Mire Grande sertão: veredas por um ângulo. Veja por outro. Busque um terceiro, um quarto, outro mais. E lá estará a obra de Guimarães Rosa como um caleidoscópio. De que ponto se olhe, ela oferecerá uma instigante provocação – seja a partir da construção ou reconstrução da língua, da capacidade de alinhavar o arcaico a uma elaboração extremamente refinada das palavras, seja pela ambivalência presente a qualquer tempo, aí incluídos os cenários de rudeza e delicadeza. Para além disso, o escritor explorou grandes dilemas e valores universais com uma grandeza poética só presente em clássicos da literatura.



Não foi por acaso que atravessou seis décadas com uma relevância múltipla. E não foi por acaso que transpôs as paredes do idioma. Regionalista? Não, obrigado. Rosa fez foi transbordar esses limites, arrebentar cercas e, numa concepção quase messiânica, estabelecer uma carpintaria literária em que propunha simplesmente a refundação linguística: “É preciso distendê-la, distorcê-la, obrigá-la a fazer ginástica, desenvolver-lhe os músculos. Refundi-la no tacho, mexendo muitas horas. Derretê-la e trabalhá-la, em estado líquido e gasoso”.

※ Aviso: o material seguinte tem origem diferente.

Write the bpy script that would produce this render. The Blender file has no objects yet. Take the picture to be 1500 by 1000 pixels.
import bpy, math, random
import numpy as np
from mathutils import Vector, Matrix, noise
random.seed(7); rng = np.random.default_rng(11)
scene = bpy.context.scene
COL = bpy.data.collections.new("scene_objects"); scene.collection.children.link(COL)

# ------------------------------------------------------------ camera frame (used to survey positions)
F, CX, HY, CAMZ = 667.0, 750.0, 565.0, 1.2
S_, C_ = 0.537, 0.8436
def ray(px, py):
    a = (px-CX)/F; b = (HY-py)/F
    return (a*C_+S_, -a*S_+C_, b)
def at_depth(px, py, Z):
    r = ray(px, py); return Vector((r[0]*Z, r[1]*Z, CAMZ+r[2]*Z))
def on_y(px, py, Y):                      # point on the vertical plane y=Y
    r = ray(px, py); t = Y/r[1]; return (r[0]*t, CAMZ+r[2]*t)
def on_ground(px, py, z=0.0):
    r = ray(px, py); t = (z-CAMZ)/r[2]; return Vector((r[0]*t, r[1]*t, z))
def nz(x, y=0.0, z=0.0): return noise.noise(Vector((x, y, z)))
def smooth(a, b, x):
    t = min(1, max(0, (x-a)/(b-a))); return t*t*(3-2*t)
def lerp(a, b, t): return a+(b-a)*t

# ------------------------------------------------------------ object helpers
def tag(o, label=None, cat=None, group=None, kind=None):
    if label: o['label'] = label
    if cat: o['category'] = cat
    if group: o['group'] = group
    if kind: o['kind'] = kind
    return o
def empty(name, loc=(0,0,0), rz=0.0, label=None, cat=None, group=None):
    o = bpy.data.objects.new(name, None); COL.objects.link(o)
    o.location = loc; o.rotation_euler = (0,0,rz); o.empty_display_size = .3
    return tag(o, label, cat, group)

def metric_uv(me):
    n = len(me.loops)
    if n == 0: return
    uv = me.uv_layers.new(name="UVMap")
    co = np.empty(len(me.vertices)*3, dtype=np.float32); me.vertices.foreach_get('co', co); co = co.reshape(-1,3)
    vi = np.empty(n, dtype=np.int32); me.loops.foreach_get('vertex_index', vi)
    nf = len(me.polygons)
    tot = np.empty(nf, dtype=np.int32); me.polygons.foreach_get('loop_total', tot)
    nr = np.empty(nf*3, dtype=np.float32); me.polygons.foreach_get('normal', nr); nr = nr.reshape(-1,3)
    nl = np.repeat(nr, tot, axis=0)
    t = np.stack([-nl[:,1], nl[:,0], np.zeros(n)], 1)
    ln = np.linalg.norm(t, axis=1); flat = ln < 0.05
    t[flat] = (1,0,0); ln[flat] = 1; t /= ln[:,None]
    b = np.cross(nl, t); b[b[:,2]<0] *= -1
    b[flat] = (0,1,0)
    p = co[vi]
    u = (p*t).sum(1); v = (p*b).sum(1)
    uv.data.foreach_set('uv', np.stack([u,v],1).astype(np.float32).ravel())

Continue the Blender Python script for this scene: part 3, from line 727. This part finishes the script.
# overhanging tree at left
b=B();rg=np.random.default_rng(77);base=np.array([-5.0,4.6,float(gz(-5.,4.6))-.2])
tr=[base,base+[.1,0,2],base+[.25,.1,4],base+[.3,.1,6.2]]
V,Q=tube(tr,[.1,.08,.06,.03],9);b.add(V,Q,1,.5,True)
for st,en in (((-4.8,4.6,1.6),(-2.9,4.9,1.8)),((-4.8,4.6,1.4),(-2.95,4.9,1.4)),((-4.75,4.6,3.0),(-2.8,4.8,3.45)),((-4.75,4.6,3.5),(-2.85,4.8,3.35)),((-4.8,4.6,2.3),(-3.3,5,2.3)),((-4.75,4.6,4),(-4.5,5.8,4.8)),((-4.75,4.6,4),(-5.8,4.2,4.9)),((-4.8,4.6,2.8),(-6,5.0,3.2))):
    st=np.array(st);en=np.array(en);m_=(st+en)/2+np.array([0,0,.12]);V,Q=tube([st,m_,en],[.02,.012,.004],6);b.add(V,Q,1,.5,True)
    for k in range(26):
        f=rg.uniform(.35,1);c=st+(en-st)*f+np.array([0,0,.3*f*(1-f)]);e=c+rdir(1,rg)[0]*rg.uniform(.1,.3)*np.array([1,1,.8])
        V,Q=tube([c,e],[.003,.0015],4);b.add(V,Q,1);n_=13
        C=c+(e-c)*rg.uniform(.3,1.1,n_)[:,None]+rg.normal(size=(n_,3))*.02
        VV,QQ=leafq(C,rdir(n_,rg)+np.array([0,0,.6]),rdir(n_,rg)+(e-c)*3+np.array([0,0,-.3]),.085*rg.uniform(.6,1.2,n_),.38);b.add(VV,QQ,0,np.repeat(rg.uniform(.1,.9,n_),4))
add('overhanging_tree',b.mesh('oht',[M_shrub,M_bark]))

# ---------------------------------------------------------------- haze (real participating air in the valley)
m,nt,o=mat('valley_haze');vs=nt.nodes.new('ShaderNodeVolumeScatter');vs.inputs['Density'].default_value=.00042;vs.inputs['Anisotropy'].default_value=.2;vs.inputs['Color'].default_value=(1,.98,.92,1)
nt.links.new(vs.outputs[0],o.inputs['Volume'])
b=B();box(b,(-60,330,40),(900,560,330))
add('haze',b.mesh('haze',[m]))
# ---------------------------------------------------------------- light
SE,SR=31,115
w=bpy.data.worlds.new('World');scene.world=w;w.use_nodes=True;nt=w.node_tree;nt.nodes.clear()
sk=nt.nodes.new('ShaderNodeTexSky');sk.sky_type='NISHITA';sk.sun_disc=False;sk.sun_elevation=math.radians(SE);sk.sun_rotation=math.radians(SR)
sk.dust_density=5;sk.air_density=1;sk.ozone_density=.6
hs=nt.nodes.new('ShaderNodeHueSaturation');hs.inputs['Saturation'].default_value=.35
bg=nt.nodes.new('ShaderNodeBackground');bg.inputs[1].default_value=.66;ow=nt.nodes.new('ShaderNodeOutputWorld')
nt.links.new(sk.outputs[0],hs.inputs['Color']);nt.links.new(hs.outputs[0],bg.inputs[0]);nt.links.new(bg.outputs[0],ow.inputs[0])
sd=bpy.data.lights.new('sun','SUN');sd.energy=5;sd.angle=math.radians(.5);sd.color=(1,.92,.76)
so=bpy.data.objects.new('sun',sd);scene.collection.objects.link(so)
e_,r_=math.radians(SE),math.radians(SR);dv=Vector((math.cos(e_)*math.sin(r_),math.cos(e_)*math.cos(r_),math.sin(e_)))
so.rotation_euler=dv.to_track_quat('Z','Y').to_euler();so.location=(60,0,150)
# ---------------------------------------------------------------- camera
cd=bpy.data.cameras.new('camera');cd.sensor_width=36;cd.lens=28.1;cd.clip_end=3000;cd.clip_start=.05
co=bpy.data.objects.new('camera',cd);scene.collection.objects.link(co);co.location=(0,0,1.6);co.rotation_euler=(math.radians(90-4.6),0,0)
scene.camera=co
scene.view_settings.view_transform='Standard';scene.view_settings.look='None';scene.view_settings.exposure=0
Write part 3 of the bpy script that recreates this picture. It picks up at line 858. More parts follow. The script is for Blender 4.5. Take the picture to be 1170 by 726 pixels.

Num trabalho denso, lançado em 1956, ele, definitivamente, conseguiu. Grande sertão: veredas é a melhor prova disso. Sobre a obra, este caderno especial traz a visão de dois estrangeiros radicados em Belo Horizonte, convida a professora da UFMG Marli Fantini a uma análise do legado do romance e mapeia a passagem do escritor pela capital mineira. Vai mostrar que a memória de Rosa, imortalizada por seus trabalhos, anda sob risco de descaracterização na cidade que o acolheu e que não consegue responder a perguntas tão simples, como o destino sobre a casa onde viveu. Feito um redemoinho o assombrando quase 50 anos depois de sua morte.